Virtualised security services such as firewalls and authentication must be designed with the same logging capabilities as conventional appliances and applications. Virtualised servers can provide full event and transaction detail and segregation of customer data including meeting regulatory requirements for logging and audit trails.

Virtual security platforms Security runs on virtual machines in a virtualised environment. The same economic and operational benefits that apply to virtualising business and web application servers and databases are even more applicable and important for virtualising security services.

Business considerations Virtualisation is an effective technology for consolidation, scalability and provisioning.

Businesses should apply virtualisation as a measured approach in determining the platform, location and modelling of their service security. Ineffective use of virtualisation can, for example, inhibit enablement and life cycle management by way of conflicting service level agreements and change mechanisms between virtual instances sharing the same hardware.

Scalability The process of virtualising is about understanding its application to current and future states, depending on the business requirement. That is, a business utilising virtualisation to consolidate their internal systems should define a scalable solution measured by internal business growth.

This will be much different to a business providing the service of virtual infrastructure, who should instead define a scalable solution measured by their marketable product growth.
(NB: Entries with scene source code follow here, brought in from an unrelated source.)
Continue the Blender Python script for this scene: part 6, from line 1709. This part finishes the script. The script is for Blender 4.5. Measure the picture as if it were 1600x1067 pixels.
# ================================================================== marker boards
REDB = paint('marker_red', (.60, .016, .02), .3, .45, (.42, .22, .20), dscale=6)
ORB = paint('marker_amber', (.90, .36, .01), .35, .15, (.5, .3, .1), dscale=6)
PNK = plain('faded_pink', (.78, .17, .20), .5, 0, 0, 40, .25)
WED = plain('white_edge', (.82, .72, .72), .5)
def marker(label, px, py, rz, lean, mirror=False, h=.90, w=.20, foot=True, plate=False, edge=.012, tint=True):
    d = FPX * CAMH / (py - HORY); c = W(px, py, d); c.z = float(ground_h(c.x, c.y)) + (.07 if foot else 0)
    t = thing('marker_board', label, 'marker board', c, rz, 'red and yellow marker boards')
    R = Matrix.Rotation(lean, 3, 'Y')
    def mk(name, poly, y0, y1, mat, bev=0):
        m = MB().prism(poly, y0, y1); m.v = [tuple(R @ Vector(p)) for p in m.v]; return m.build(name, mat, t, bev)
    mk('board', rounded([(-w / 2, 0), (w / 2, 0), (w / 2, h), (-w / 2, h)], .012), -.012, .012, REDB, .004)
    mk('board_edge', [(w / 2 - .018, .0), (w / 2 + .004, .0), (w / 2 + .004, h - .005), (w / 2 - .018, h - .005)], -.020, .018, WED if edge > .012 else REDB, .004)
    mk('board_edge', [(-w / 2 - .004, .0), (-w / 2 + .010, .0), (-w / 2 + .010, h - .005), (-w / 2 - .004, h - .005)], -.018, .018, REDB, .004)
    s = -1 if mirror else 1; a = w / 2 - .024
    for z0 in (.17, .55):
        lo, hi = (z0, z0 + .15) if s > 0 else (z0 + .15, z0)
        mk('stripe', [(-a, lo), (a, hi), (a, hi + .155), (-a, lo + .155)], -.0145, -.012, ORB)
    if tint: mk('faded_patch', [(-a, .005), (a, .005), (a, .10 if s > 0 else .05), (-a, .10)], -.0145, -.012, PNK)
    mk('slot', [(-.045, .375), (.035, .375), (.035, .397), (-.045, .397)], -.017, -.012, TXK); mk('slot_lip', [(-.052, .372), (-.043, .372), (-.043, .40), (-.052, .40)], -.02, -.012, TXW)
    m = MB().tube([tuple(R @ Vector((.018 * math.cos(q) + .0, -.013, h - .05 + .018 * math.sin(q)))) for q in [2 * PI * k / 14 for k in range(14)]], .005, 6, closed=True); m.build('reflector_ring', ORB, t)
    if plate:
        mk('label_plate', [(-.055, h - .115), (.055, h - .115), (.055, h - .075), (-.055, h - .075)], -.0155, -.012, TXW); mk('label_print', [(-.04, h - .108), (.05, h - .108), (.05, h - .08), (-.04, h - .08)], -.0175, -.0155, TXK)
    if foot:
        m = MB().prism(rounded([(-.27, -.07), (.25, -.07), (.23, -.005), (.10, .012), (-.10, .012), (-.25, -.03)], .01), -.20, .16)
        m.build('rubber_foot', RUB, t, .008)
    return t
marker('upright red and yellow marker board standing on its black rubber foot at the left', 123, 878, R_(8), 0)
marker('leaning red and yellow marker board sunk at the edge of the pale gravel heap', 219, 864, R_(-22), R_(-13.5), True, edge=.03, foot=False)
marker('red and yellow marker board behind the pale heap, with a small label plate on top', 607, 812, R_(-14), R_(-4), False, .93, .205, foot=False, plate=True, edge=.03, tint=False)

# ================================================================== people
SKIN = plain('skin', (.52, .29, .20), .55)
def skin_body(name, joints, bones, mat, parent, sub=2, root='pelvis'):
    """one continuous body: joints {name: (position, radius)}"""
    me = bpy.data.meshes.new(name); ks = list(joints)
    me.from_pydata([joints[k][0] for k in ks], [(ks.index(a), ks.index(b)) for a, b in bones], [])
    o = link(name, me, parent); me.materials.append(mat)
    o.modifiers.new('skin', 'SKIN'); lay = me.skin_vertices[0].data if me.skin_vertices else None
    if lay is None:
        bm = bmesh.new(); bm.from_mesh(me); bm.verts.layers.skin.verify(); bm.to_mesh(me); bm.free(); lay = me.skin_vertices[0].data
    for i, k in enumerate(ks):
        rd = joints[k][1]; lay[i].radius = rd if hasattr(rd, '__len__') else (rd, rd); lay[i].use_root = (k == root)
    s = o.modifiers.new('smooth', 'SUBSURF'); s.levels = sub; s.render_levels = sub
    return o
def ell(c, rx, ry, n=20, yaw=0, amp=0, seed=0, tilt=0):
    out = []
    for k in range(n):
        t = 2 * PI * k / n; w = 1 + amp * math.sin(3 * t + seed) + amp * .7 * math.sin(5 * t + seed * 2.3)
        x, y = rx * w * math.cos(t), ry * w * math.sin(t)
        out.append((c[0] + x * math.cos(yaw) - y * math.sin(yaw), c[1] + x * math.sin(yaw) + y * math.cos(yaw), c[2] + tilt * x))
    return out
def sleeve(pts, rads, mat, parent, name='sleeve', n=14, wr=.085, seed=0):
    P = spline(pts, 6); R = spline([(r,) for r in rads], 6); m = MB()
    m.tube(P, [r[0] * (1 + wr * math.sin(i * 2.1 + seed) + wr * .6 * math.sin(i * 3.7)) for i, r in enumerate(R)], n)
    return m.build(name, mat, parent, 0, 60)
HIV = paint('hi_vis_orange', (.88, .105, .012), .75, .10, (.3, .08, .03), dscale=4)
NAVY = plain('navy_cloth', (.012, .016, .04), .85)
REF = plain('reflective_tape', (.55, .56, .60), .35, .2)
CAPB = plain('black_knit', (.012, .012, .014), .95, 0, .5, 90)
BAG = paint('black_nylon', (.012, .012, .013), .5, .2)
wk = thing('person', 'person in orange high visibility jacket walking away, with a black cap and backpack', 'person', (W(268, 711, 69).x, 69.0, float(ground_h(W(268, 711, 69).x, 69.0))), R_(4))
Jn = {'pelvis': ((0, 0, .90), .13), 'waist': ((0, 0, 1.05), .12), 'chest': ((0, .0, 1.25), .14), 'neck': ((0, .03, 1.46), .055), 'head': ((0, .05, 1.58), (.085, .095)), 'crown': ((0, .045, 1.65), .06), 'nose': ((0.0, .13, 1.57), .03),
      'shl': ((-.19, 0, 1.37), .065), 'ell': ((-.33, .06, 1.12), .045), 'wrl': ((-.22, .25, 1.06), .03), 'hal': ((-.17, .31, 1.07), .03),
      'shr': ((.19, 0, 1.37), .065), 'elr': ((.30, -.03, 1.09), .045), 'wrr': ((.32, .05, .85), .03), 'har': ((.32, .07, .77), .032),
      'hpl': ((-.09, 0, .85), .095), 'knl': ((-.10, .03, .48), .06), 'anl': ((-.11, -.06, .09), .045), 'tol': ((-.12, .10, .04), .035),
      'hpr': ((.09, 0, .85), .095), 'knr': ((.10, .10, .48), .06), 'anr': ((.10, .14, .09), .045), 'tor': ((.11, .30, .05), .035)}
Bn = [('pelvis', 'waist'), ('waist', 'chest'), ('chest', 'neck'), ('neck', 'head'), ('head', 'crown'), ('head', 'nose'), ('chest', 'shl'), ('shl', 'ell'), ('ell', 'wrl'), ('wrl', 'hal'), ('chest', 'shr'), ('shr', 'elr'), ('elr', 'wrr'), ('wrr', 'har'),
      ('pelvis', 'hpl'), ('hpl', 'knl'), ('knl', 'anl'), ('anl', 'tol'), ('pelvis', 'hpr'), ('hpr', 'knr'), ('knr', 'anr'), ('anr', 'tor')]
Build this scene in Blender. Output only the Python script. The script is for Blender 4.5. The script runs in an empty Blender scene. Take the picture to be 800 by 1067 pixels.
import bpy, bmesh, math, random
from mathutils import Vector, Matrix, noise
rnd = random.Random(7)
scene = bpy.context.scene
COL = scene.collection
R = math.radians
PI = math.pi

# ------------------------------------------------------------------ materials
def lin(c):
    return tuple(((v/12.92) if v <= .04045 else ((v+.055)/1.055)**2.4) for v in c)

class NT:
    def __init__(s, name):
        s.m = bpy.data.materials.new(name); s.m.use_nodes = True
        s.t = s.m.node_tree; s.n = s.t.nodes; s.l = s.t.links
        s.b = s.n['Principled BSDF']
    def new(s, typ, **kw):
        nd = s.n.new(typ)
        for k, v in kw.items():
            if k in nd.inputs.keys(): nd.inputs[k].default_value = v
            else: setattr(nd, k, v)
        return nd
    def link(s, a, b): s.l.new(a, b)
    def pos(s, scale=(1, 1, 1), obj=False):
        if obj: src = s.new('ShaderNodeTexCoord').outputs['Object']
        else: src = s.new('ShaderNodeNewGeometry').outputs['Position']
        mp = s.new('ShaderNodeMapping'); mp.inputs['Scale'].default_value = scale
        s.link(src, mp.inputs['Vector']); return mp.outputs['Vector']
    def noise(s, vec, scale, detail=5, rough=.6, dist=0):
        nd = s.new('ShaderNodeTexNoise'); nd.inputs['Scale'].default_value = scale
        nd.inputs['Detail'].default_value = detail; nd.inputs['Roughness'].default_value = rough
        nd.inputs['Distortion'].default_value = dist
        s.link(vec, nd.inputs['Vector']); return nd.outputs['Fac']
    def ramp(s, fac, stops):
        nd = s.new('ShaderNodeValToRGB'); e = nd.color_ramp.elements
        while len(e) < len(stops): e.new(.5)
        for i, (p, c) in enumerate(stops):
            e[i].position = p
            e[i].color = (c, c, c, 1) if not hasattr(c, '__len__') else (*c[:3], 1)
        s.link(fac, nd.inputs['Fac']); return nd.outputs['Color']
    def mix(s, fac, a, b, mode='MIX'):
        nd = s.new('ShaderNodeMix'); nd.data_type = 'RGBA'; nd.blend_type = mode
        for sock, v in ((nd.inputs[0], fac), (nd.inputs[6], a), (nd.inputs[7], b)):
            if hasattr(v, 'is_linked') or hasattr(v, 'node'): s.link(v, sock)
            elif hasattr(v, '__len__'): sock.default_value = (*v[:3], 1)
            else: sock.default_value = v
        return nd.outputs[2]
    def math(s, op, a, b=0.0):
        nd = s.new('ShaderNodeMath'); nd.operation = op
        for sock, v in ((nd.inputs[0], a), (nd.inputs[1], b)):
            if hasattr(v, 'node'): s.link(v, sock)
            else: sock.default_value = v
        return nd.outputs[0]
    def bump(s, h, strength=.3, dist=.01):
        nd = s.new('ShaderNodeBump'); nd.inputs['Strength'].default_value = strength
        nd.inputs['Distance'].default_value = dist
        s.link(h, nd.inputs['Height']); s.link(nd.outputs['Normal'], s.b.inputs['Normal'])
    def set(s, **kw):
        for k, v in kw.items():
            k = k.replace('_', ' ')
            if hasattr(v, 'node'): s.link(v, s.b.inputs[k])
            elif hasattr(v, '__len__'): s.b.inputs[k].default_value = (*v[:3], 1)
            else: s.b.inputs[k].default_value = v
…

In all scenarios, scalability is the combined consideration of base hardware, core technology, memory capacity and software features against the number and, most importantly, size of each environment or service to be virtualised.

Most IT environments have security service appliances or applications that are underutilised much of the time. In addition to the opportunity to reduce physical space requirements, the New Zealand channel can help customers' security teams yield lasting productivity benefits from the ability to centrally create, configure and manage enterprise-wide security services in a virtualised environment.